最後に紹介するのは、世界的に有名なイギリスの戯曲家・詩人・劇作家シェークスピア。彼は『マクベス』や『ハムレット』など、数々の作品を生み出している。ここでは『ハムレット』に登場する絶望名言を見てみよう。
「不幸は、ひとりではやってこない。
群れをなしてやってくる」(本書より)
日本にも「弱り目に祟り目」「泣きっ面に蜂」といった似た言葉があるが、確かに不幸は連続して起こりがちだ。嫌な言葉だが、逆にそういうものだと思って警戒心を持っていれば、続く不幸を回避できる可能性が上がるかもしれない。頭木氏は、シェークスピアのこの名言は"心構え"に役立つと考えているようだ。
またシェークスピアは『リア王』で次のような言葉を登場させた。
「『どん底まで落ちた』
と言えるうちは、
まだ本当にどん底ではない」(本書より)
こうして見ると、シェークスピアは絶望の先にあるさらなる絶望を想像させるのが上手いようだ。本当の悲劇はこのようなものじゃないとほのめかすシェークスピアの言葉は恐ろしいが、一方で「まだ最悪じゃない」という前向きな捉え方もできる。

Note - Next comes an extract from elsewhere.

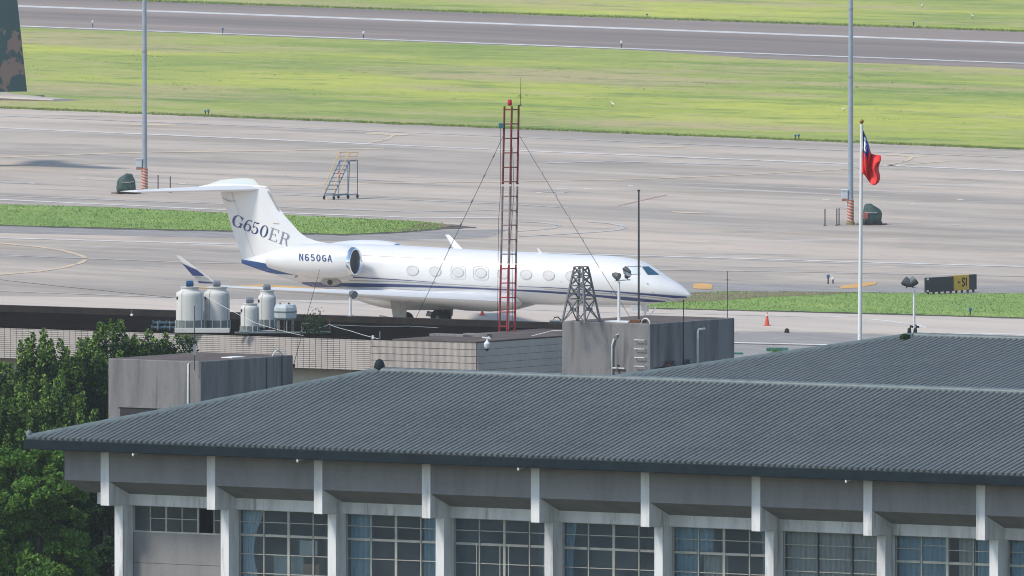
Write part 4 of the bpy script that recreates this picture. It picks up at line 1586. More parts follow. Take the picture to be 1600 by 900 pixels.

「まだ底があるぞと、このお芝居が本当の悲劇のどん底ではなく、もっと悲しいことは世間にあるんだとシェークスピア自身が言ってるわけで、それはある種、すばらしいことだと思います」(本書より)
苦悩と絶望に満ちた言葉の数々は、今まさに絶望を抱えている人の心に寄り添い、生きるヒントを与えてくれるはず。名言で気づきを得たいけれど、前向きな言葉は眩しすぎると感じる人は、ぜひ本書を手に取ってみてほしい。